■ Instruction:
Print all of the data exactly as written.
# # #
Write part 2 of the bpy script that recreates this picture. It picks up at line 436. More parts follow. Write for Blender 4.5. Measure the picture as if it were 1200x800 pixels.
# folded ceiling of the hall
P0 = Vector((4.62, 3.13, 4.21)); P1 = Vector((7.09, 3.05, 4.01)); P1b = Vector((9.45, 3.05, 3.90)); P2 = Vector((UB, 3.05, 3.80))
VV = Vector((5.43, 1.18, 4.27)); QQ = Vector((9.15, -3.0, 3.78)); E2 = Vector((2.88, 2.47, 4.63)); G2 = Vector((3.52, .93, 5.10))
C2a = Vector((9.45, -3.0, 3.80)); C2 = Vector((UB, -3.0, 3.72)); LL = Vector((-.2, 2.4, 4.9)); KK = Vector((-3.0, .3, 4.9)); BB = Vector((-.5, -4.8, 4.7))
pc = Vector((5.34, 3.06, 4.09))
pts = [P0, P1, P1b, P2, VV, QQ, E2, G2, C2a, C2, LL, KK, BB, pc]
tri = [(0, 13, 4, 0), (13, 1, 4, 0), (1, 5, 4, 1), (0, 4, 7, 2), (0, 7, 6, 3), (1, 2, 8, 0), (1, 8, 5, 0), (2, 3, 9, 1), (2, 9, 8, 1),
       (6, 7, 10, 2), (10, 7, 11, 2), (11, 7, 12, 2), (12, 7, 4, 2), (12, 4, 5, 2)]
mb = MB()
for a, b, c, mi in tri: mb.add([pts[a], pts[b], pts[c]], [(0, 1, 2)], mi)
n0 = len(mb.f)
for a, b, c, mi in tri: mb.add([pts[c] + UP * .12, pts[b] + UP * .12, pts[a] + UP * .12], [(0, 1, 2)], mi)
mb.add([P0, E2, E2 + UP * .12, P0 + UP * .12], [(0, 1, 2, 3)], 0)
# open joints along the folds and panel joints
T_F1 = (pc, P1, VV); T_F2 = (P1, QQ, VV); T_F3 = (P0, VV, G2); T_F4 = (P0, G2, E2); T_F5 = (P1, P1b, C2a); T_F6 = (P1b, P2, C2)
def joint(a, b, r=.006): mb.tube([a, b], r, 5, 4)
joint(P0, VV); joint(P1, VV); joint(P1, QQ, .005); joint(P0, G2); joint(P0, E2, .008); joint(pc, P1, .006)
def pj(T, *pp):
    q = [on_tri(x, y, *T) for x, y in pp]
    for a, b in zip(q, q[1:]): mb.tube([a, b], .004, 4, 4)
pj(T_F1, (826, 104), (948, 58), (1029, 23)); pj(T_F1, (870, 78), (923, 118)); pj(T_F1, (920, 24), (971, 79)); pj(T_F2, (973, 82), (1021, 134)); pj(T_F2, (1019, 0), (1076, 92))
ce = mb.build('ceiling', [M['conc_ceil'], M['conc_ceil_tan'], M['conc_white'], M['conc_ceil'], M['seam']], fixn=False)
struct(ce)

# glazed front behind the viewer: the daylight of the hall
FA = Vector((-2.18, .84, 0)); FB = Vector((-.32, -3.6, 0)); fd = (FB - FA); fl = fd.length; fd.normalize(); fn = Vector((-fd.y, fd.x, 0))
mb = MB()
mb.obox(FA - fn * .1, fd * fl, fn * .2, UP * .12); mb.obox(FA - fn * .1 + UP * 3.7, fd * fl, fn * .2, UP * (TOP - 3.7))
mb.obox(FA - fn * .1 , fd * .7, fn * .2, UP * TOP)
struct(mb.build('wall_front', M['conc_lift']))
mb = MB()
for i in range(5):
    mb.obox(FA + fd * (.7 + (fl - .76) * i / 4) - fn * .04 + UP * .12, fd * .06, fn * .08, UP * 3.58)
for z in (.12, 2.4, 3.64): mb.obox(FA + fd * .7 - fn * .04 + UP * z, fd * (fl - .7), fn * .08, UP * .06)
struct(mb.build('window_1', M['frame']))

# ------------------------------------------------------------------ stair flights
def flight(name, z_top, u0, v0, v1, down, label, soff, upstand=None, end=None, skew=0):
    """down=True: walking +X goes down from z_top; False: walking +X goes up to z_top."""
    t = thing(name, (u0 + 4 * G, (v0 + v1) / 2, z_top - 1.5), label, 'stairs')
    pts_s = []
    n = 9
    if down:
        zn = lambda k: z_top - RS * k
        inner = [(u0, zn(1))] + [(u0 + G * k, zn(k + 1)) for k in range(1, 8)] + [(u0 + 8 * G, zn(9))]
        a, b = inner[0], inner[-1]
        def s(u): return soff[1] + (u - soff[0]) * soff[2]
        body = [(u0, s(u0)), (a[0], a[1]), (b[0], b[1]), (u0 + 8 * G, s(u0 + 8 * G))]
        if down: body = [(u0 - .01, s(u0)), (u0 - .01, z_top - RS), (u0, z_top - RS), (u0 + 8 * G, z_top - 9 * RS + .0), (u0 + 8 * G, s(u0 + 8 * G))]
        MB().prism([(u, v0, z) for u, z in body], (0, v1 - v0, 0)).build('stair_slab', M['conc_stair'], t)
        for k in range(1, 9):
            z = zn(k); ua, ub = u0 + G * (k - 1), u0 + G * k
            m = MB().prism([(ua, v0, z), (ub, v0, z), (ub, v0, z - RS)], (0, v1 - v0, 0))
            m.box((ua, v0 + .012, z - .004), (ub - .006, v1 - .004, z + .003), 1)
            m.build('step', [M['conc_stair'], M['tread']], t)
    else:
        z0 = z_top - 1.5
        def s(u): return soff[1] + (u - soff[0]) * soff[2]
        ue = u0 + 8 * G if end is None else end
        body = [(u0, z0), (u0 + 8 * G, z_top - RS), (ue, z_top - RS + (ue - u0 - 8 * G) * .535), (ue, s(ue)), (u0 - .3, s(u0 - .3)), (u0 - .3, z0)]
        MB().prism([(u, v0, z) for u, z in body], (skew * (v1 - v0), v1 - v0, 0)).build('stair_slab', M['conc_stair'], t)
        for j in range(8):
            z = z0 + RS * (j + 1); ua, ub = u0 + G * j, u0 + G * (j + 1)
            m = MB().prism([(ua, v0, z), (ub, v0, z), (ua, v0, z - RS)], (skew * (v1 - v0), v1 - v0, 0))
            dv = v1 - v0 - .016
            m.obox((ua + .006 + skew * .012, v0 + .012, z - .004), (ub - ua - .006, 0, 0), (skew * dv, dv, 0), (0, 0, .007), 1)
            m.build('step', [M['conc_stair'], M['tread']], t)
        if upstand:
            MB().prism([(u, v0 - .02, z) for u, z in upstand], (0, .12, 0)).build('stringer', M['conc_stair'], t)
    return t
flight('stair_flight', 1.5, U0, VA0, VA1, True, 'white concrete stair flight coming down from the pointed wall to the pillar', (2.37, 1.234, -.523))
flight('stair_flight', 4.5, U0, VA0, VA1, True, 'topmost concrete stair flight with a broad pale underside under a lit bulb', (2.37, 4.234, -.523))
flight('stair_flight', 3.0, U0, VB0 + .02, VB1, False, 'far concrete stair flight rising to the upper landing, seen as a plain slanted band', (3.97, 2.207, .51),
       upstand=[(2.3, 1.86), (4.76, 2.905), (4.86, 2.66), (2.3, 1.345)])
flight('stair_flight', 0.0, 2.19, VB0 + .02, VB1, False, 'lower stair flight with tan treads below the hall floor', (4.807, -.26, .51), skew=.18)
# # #
■ Output for this task:
Write part 2 of the bpy script that recreates this picture. It picks up at line 436. More parts follow. Write for Blender 4.5. Measure the picture as if it were 1200x800 pixels.
# folded ceiling of the hall
P0 = Vector((4.62, 3.13, 4.21)); P1 = Vector((7.09, 3.05, 4.01)); P1b = Vector((9.45, 3.05, 3.90)); P2 = Vector((UB, 3.05, 3.80))
VV = Vector((5.43, 1.18, 4.27)); QQ = Vector((9.15, -3.0, 3.78)); E2 = Vector((2.88, 2.47, 4.63)); G2 = Vector((3.52, .93, 5.10))
C2a = Vector((9.45, -3.0, 3.80)); C2 = Vector((UB, -3.0, 3.72)); LL = Vector((-.2, 2.4, 4.9)); KK = Vector((-3.0, .3, 4.9)); BB = Vector((-.5, -4.8, 4.7))
pc = Vector((5.34, 3.06, 4.09))
pts = [P0, P1, P1b, P2, VV, QQ, E2, G2, C2a, C2, LL, KK, BB, pc]
tri = [(0, 13, 4, 0), (13, 1, 4, 0), (1, 5, 4, 1), (0, 4, 7, 2), (0, 7, 6, 3), (1, 2, 8, 0), (1, 8, 5, 0), (2, 3, 9, 1), (2, 9, 8, 1),
       (6, 7, 10, 2), (10, 7, 11, 2), (11, 7, 12, 2), (12, 7, 4, 2), (12, 4, 5, 2)]
mb = MB()
for a, b, c, mi in tri: mb.add([pts[a], pts[b], pts[c]], [(0, 1, 2)], mi)
n0 = len(mb.f)
for a, b, c, mi in tri: mb.add([pts[c] + UP * .12, pts[b] + UP * .12, pts[a] + UP * .12], [(0, 1, 2)], mi)
mb.add([P0, E2, E2 + UP * .12, P0 + UP * .12], [(0, 1, 2, 3)], 0)
# open joints along the folds and panel joints
T_F1 = (pc, P1, VV); T_F2 = (P1, QQ, VV); T_F3 = (P0, VV, G2); T_F4 = (P0, G2, E2); T_F5 = (P1, P1b, C2a); T_F6 = (P1b, P2, C2)
def joint(a, b, r=.006): mb.tube([a, b], r, 5, 4)
joint(P0, VV); joint(P1, VV); joint(P1, QQ, .005); joint(P0, G2); joint(P0, E2, .008); joint(pc, P1, .006)
def pj(T, *pp):
    q = [on_tri(x, y, *T) for x, y in pp]
    for a, b in zip(q, q[1:]): mb.tube([a, b], .004, 4, 4)
pj(T_F1, (826, 104), (948, 58), (1029, 23)); pj(T_F1, (870, 78), (923, 118)); pj(T_F1, (920, 24), (971, 79)); pj(T_F2, (973, 82), (1021, 134)); pj(T_F2, (1019, 0), (1076, 92))
ce = mb.build('ceiling', [M['conc_ceil'], M['conc_ceil_tan'], M['conc_white'], M['conc_ceil'], M['seam']], fixn=False)
struct(ce)

# glazed front behind the viewer: the daylight of the hall
FA = Vector((-2.18, .84, 0)); FB = Vector((-.32, -3.6, 0)); fd = (FB - FA); fl = fd.length; fd.normalize(); fn = Vector((-fd.y, fd.x, 0))
mb = MB()
mb.obox(FA - fn * .1, fd * fl, fn * .2, UP * .12); mb.obox(FA - fn * .1 + UP * 3.7, fd * fl, fn * .2, UP * (TOP - 3.7))
mb.obox(FA - fn * .1 , fd * .7, fn * .2, UP * TOP)
struct(mb.build('wall_front', M['conc_lift']))
mb = MB()
for i in range(5):
    mb.obox(FA + fd * (.7 + (fl - .76) * i / 4) - fn * .04 + UP * .12, fd * .06, fn * .08, UP * 3.58)
for z in (.12, 2.4, 3.64): mb.obox(FA + fd * .7 - fn * .04 + UP * z, fd * (fl - .7), fn * .08, UP * .06)
struct(mb.build('window_1', M['frame']))

# ------------------------------------------------------------------ stair flights
def flight(name, z_top, u0, v0, v1, down, label, soff, upstand=None, end=None, skew=0):
    """down=True: walking +X goes down from z_top; False: walking +X goes up to z_top."""
    t = thing(name, (u0 + 4 * G, (v0 + v1) / 2, z_top - 1.5), label, 'stairs')
    pts_s = []
    n = 9
    if down:
        zn = lambda k: z_top - RS * k
        inner = [(u0, zn(1))] + [(u0 + G * k, zn(k + 1)) for k in range(1, 8)] + [(u0 + 8 * G, zn(9))]
        a, b = inner[0], inner[-1]
        def s(u): return soff[1] + (u - soff[0]) * soff[2]
        body = [(u0, s(u0)), (a[0], a[1]), (b[0], b[1]), (u0 + 8 * G, s(u0 + 8 * G))]
        if down: body = [(u0 - .01, s(u0)), (u0 - .01, z_top - RS), (u0, z_top - RS), (u0 + 8 * G, z_top - 9 * RS + .0), (u0 + 8 * G, s(u0 + 8 * G))]
        MB().prism([(u, v0, z) for u, z in body], (0, v1 - v0, 0)).build('stair_slab', M['conc_stair'], t)
        for k in range(1, 9):
            z = zn(k); ua, ub = u0 + G * (k - 1), u0 + G * k
            m = MB().prism([(ua, v0, z), (ub, v0, z), (ub, v0, z - RS)], (0, v1 - v0, 0))
            m.box((ua, v0 + .012, z - .004), (ub - .006, v1 - .004, z + .003), 1)
            m.build('step', [M['conc_stair'], M['tread']], t)
    else:
        z0 = z_top - 1.5
        def s(u): return soff[1] + (u - soff[0]) * soff[2]
        ue = u0 + 8 * G if end is None else end
        body = [(u0, z0), (u0 + 8 * G, z_top - RS), (ue, z_top - RS + (ue - u0 - 8 * G) * .535), (ue, s(ue)), (u0 - .3, s(u0 - .3)), (u0 - .3, z0)]
        MB().prism([(u, v0, z) for u, z in body], (skew * (v1 - v0), v1 - v0, 0)).build('stair_slab', M['conc_stair'], t)
        for j in range(8):
            z = z0 + RS * (j + 1); ua, ub = u0 + G * j, u0 + G * (j + 1)
            m = MB().prism([(ua, v0, z), (ub, v0, z), (ua, v0, z - RS)], (skew * (v1 - v0), v1 - v0, 0))
            dv = v1 - v0 - .016
            m.obox((ua + .006 + skew * .012, v0 + .012, z - .004), (ub - ua - .006, 0, 0), (skew * dv, dv, 0), (0, 0, .007), 1)
            m.build('step', [M['conc_stair'], M['tread']], t)
        if upstand:
            MB().prism([(u, v0 - .02, z) for u, z in upstand], (0, .12, 0)).build('stringer', M['conc_stair'], t)
    return t
flight('stair_flight', 1.5, U0, VA0, VA1, True, 'white concrete stair flight coming down from the pointed wall to the pillar', (2.37, 1.234, -.523))
flight('stair_flight', 4.5, U0, VA0, VA1, True, 'topmost concrete stair flight with a broad pale underside under a lit bulb', (2.37, 4.234, -.523))
flight('stair_flight', 3.0, U0, VB0 + .02, VB1, False, 'far concrete stair flight rising to the upper landing, seen as a plain slanted band', (3.97, 2.207, .51),
       upstand=[(2.3, 1.86), (4.76, 2.905), (4.86, 2.66), (2.3, 1.345)])
flight('stair_flight', 0.0, 2.19, VB0 + .02, VB1, False, 'lower stair flight with tan treads below the hall floor', (4.807, -.26, .51), skew=.18)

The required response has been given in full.